WRITTEN EXERCISE »
Go through the data below and copy it exactly, skipping every picture.

DATA EXTRACT »
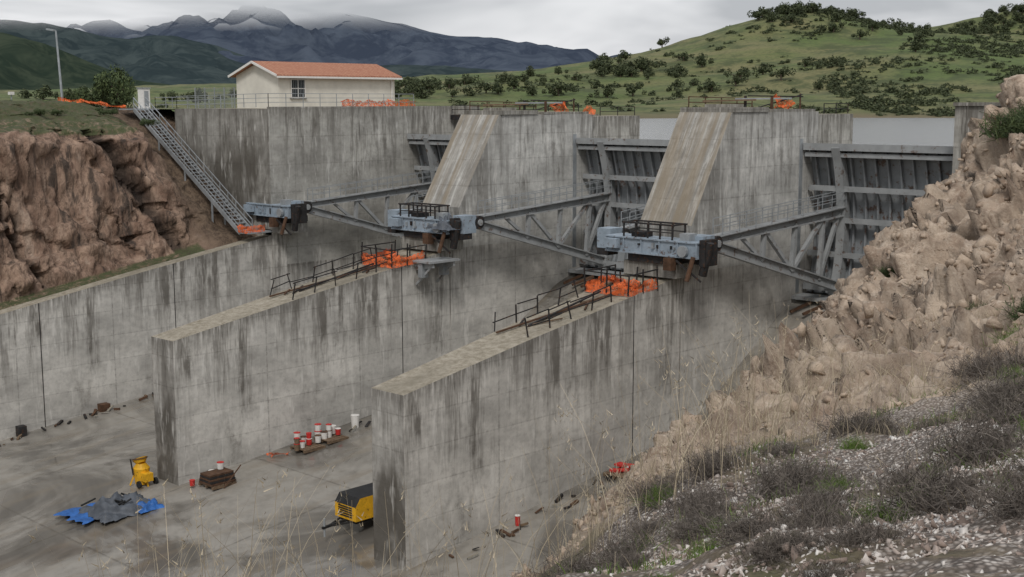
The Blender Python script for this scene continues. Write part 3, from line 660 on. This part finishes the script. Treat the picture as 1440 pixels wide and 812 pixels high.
class RBF:
    def __init__(s,P):
        P=np.array(P,float); s.X=P[:,:2]; n=len(P)
        D=np.linalg.norm(s.X[:,None]-s.X[None],axis=2); A=np.zeros((n+3,n+3)); A[:n,:n]=D; A[:n,n]=1; A[:n,n+1:]=s.X; A[n,:n]=1; A[n+1:,:n]=s.X.T
        s.w=np.linalg.solve(A,np.r_[P[:,2],0,0,0]); s.n=n
    def __call__(s,x,y):
        x=np.atleast_1d(np.asarray(x,float));y=np.atleast_1d(np.asarray(y,float)); sh=x.shape; x=x.ravel();y=y.ravel(); out=np.zeros(len(x))
        for i in range(0,len(x),20000):
            q=np.stack([x[i:i+20000],y[i:i+20000]],1); D=np.linalg.norm(q[:,None]-s.X[None],axis=2)
            out[i:i+20000]=D@s.w[:s.n]+s.w[s.n]+q@s.w[s.n+1:]
        return out.reshape(sh)
BP=[(55.1,-47.7,-3.0),(57.2,-49.3,-2.0),(58.2,-49.8,-1.6),(58.9,-50,-1.3),(52.3,-43.6,-4.1),(54,-44.7,-3.3),(54.9,-43.7,-3),(57.2,-45.5,-2.2),(49.4,-38.1,-4.9),(51,-36.5,-4.3),(55.2,-40.6,-2.9),
(44.3,-29.3,-6.2),(45.1,-25.7,-5.6),(51.3,-30.6,-4.0),(40.3,-19.3,-6.9),(39.0,-13.2,-5.3),(39.2,-8.5,-3.0),(46.3,-18.5,-3.6),(39.3,-5.4,-2.2),(43.6,-12.1,-1.0),(42.2,-28.9,-7.7),(46.3,-35.9,-6.5),(48.9,-40.2,-5.7),(51.8,-44.2,-4.7),(42.2,-8.9,.6),(39.2,-16,-6.5),
(52.6,-46.1,-4.7),(50.5,-48.6,-4.9),(49,-49.5,-5.6),(60.6,-54.3,-1.35),(61,-44,-1.3),(60,-36,-1.6),(66,-60,-.8),(70,-40,.2),(60,-25,-.6),(52,-18,-.6),(50,-5,2.0),(60,0,3),(45,0,1.3),(40.5,0,-.4),(39,3,-1.5),(90,0,6),(100,-60,4),(80,-90,0),(55,-62,-3.5),(56,-55,-2.9),(53,-52,-4.4),(50,-80,-10),(60,-90,-4),
(37.6,0,-9),(37.2,-6,-12),(37.2,-12,-14.6),(37.2,-20,-15.8),(37.4,-28,-16.8),(38.5,-35,-17.8),(41,-42,-18.6),(42,-50,-19.5),(43,-60,-20.5),(40,-80,-23),(34,-10,-15.5),(34,-30,-17.5),(36,-45,-19.4),
(43,9,-1.5),(50,20,-3.),(70,30,2),(100,40,8),(40,14,-6),(110,-30,8)]
bank=RBF(BP)
def rockmask(x,y):
    d=np.hypot(np.asarray(x)-60.6,np.asarray(y)+54.3)
    a=np.clip((d-15.2)/3.,0,1); b=np.clip((56.-np.asarray(x)-.36*(np.asarray(y)+28))/4.,0,1); return a*b
# jointed rock: every block of bedrock gets its own tilted face; blocks are found in 3-D so steep faces break up too
rj=np.random.default_rng(77)
def facets(n,amp,tilt,zj,an):
    S=np.stack([rj.uniform(36.5,59,n),rj.uniform(-46,5,n)],1); Z=bank(S[:,0],S[:,1])+rj.uniform(-zj,zj,n); S=np.column_stack([S,Z])
    A=np.array(an); kd=kdtree.KDTree(n)
    for i,p in enumerate(S): kd.insert((p[0]*A[0],p[1]*A[1],p[2]*A[2]+.3*p[1]*A[2]),i)
    kd.balance(); return S,kd,rj.uniform(-1,1,n)*amp,rj.normal(0,tilt,(n,3)),A
F1=facets(900,.34,.24,1.2,(1.,.75,.9)); F2=facets(7000,.13,.36,.5,(1.,.75,1.1)); F3=facets(22000,.04,.36,.25,(1.,.8,1.2))
def facet(Fk,p):
    S,kd,off,g,A=Fk; r=kd.find_n((p[0]*A[0],p[1]*A[1],p[2]*A[2]+.3*p[1]*A[2]),2); i=r[0][1]; d=(p[0]-S[i,0],p[1]-S[i,1],p[2]-S[i,2])
    return off[i]+max(-.35,min(.35,g[i,0]*d[0]+g[i,1]*d[1]+g[i,2]*d[2])), r[1][2]-r[0][2], (i*0.618)%1
gx=np.concatenate([np.linspace(34,38.3,24),np.arange(38.4,62,.115),np.linspace(62.5,110,40)])
gy=np.concatenate([np.linspace(-95,-56,30),np.arange(-55.5,2,.125),np.linspace(2.4,40,40)])
XX,YY=np.meshgrid(gx,gy,indexing='ij'); ZZ=bank(XX,YY); RM=rockmask(XX,YY)
DX=np.gradient(ZZ,gx,axis=0).ravel(); DY=np.gradient(ZZ,gy,axis=1).ravel()
XF,YF,ZF,RF=XX.ravel().copy(),YY.ravel().copy(),ZZ.ravel().copy(),RM.ravel(); N_=len(ZF); JT=np.zeros(N_); CL=np.full(N_,.5)
for i in range(N_):
    x,y,z,rm=XF[i],YF[i],ZF[i],RF[i]; st=1. if x>38.4 else .25
    a=noise.fractal(Vector((x*.5,y*.5,0)),.8,2.,4)
    if rm>.02:
        w=noise.noise_vector(Vector((x*.6,y*.6,z*.6)))*.45; w2=noise.noise_vector(Vector((x*2.5,y*2.5,z*2.5)))*.10
        p=(x+w.x+w2.x,y+w.y+w2.y,z+w.z+w2.z)
        h1,e1,c1=facet(F1,p); h2,e2,c2=facet(F2,p); h3,e3,c3=facet(F3,p)
        kk=.55 if y<-34 else 1.; jt=max(max(0,1-e1/.16),max(0,1-e2/.09)*.7); JT[i]=jt*rm; CL[i]=c2
        h=kk*(.35*a+h1+h2+h3-.14*jt)*rm*st
        nx,ny=-DX[i],-DY[i]; L=math.sqrt(nx*nx+ny*ny+1); s_=min(1.,1.6/L+.2)
        XF[i]+=h*nx/L; YF[i]+=h*ny/L; ZF[i]+=h/L+a*.2*(1-rm)*st
    else: ZF[i]+=(a*.22+.05*noise.fractal(Vector((x*3,y*3,2)),.7,2,3))*st
raw('right_bank_terrain',np.stack([XF,YF,ZF],1),gridfaces(len(gx),len(gy)),M_bank,False,None,{'rocky':RF,'joint':JT,'cellr':CL})
ZG=ZF.reshape(XX.shape)
def bz(x,y):
    i=int(np.clip(np.searchsorted(gx,x)-1,0,len(gx)-2)); j=int(np.clip(np.searchsorted(gy,y)-1,0,len(gy)-2))
    u=(x-gx[i])/(gx[i+1]-gx[i]);v=(y-gy[j])/(gy[j+1]-gy[j])
    return (ZG[i,j]*(1-u)+ZG[i+1,j]*u)*(1-v)+(ZG[i,j+1]*(1-u)+ZG[i+1,j+1]*u)*v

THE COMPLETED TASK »
The Blender Python script for this scene continues. Write part 3, from line 660 on. This part finishes the script. Treat the picture as 1440 pixels wide and 812 pixels high.
class RBF:
    def __init__(s,P):
        P=np.array(P,float); s.X=P[:,:2]; n=len(P)
        D=np.linalg.norm(s.X[:,None]-s.X[None],axis=2); A=np.zeros((n+3,n+3)); A[:n,:n]=D; A[:n,n]=1; A[:n,n+1:]=s.X; A[n,:n]=1; A[n+1:,:n]=s.X.T
        s.w=np.linalg.solve(A,np.r_[P[:,2],0,0,0]); s.n=n
    def __call__(s,x,y):
        x=np.atleast_1d(np.asarray(x,float));y=np.atleast_1d(np.asarray(y,float)); sh=x.shape; x=x.ravel();y=y.ravel(); out=np.zeros(len(x))
        for i in range(0,len(x),20000):
            q=np.stack([x[i:i+20000],y[i:i+20000]],1); D=np.linalg.norm(q[:,None]-s.X[None],axis=2)
            out[i:i+20000]=D@s.w[:s.n]+s.w[s.n]+q@s.w[s.n+1:]
        return out.reshape(sh)
BP=[(55.1,-47.7,-3.0),(57.2,-49.3,-2.0),(58.2,-49.8,-1.6),(58.9,-50,-1.3),(52.3,-43.6,-4.1),(54,-44.7,-3.3),(54.9,-43.7,-3),(57.2,-45.5,-2.2),(49.4,-38.1,-4.9),(51,-36.5,-4.3),(55.2,-40.6,-2.9),
(44.3,-29.3,-6.2),(45.1,-25.7,-5.6),(51.3,-30.6,-4.0),(40.3,-19.3,-6.9),(39.0,-13.2,-5.3),(39.2,-8.5,-3.0),(46.3,-18.5,-3.6),(39.3,-5.4,-2.2),(43.6,-12.1,-1.0),(42.2,-28.9,-7.7),(46.3,-35.9,-6.5),(48.9,-40.2,-5.7),(51.8,-44.2,-4.7),(42.2,-8.9,.6),(39.2,-16,-6.5),
(52.6,-46.1,-4.7),(50.5,-48.6,-4.9),(49,-49.5,-5.6),(60.6,-54.3,-1.35),(61,-44,-1.3),(60,-36,-1.6),(66,-60,-.8),(70,-40,.2),(60,-25,-.6),(52,-18,-.6),(50,-5,2.0),(60,0,3),(45,0,1.3),(40.5,0,-.4),(39,3,-1.5),(90,0,6),(100,-60,4),(80,-90,0),(55,-62,-3.5),(56,-55,-2.9),(53,-52,-4.4),(50,-80,-10),(60,-90,-4),
(37.6,0,-9),(37.2,-6,-12),(37.2,-12,-14.6),(37.2,-20,-15.8),(37.4,-28,-16.8),(38.5,-35,-17.8),(41,-42,-18.6),(42,-50,-19.5),(43,-60,-20.5),(40,-80,-23),(34,-10,-15.5),(34,-30,-17.5),(36,-45,-19.4),
(43,9,-1.5),(50,20,-3.),(70,30,2),(100,40,8),(40,14,-6),(110,-30,8)]
bank=RBF(BP)
def rockmask(x,y):
    d=np.hypot(np.asarray(x)-60.6,np.asarray(y)+54.3)
    a=np.clip((d-15.2)/3.,0,1); b=np.clip((56.-np.asarray(x)-.36*(np.asarray(y)+28))/4.,0,1); return a*b
# jointed rock: every block of bedrock gets its own tilted face; blocks are found in 3-D so steep faces break up too
rj=np.random.default_rng(77)
def facets(n,amp,tilt,zj,an):
    S=np.stack([rj.uniform(36.5,59,n),rj.uniform(-46,5,n)],1); Z=bank(S[:,0],S[:,1])+rj.uniform(-zj,zj,n); S=np.column_stack([S,Z])
    A=np.array(an); kd=kdtree.KDTree(n)
    for i,p in enumerate(S): kd.insert((p[0]*A[0],p[1]*A[1],p[2]*A[2]+.3*p[1]*A[2]),i)
    kd.balance(); return S,kd,rj.uniform(-1,1,n)*amp,rj.normal(0,tilt,(n,3)),A
F1=facets(900,.34,.24,1.2,(1.,.75,.9)); F2=facets(7000,.13,.36,.5,(1.,.75,1.1)); F3=facets(22000,.04,.36,.25,(1.,.8,1.2))
def facet(Fk,p):
    S,kd,off,g,A=Fk; r=kd.find_n((p[0]*A[0],p[1]*A[1],p[2]*A[2]+.3*p[1]*A[2]),2); i=r[0][1]; d=(p[0]-S[i,0],p[1]-S[i,1],p[2]-S[i,2])
    return off[i]+max(-.35,min(.35,g[i,0]*d[0]+g[i,1]*d[1]+g[i,2]*d[2])), r[1][2]-r[0][2], (i*0.618)%1
gx=np.concatenate([np.linspace(34,38.3,24),np.arange(38.4,62,.115),np.linspace(62.5,110,40)])
gy=np.concatenate([np.linspace(-95,-56,30),np.arange(-55.5,2,.125),np.linspace(2.4,40,40)])
XX,YY=np.meshgrid(gx,gy,indexing='ij'); ZZ=bank(XX,YY); RM=rockmask(XX,YY)
DX=np.gradient(ZZ,gx,axis=0).ravel(); DY=np.gradient(ZZ,gy,axis=1).ravel()
XF,YF,ZF,RF=XX.ravel().copy(),YY.ravel().copy(),ZZ.ravel().copy(),RM.ravel(); N_=len(ZF); JT=np.zeros(N_); CL=np.full(N_,.5)
for i in range(N_):
    x,y,z,rm=XF[i],YF[i],ZF[i],RF[i]; st=1. if x>38.4 else .25
    a=noise.fractal(Vector((x*.5,y*.5,0)),.8,2.,4)
    if rm>.02:
        w=noise.noise_vector(Vector((x*.6,y*.6,z*.6)))*.45; w2=noise.noise_vector(Vector((x*2.5,y*2.5,z*2.5)))*.10
        p=(x+w.x+w2.x,y+w.y+w2.y,z+w.z+w2.z)
        h1,e1,c1=facet(F1,p); h2,e2,c2=facet(F2,p); h3,e3,c3=facet(F3,p)
        kk=.55 if y<-34 else 1.; jt=max(max(0,1-e1/.16),max(0,1-e2/.09)*.7); JT[i]=jt*rm; CL[i]=c2
        h=kk*(.35*a+h1+h2+h3-.14*jt)*rm*st
        nx,ny=-DX[i],-DY[i]; L=math.sqrt(nx*nx+ny*ny+1); s_=min(1.,1.6/L+.2)
        XF[i]+=h*nx/L; YF[i]+=h*ny/L; ZF[i]+=h/L+a*.2*(1-rm)*st
    else: ZF[i]+=(a*.22+.05*noise.fractal(Vector((x*3,y*3,2)),.7,2,3))*st
raw('right_bank_terrain',np.stack([XF,YF,ZF],1),gridfaces(len(gx),len(gy)),M_bank,False,None,{'rocky':RF,'joint':JT,'cellr':CL})
ZG=ZF.reshape(XX.shape)
def bz(x,y):
    i=int(np.clip(np.searchsorted(gx,x)-1,0,len(gx)-2)); j=int(np.clip(np.searchsorted(gy,y)-1,0,len(gy)-2))
    u=(x-gx[i])/(gx[i+1]-gx[i]);v=(y-gy[j])/(gy[j+1]-gy[j])
    return (ZG[i,j]*(1-u)+ZG[i+1,j]*u)*(1-v)+(ZG[i,j+1]*(1-u)+ZG[i+1,j+1]*u)*v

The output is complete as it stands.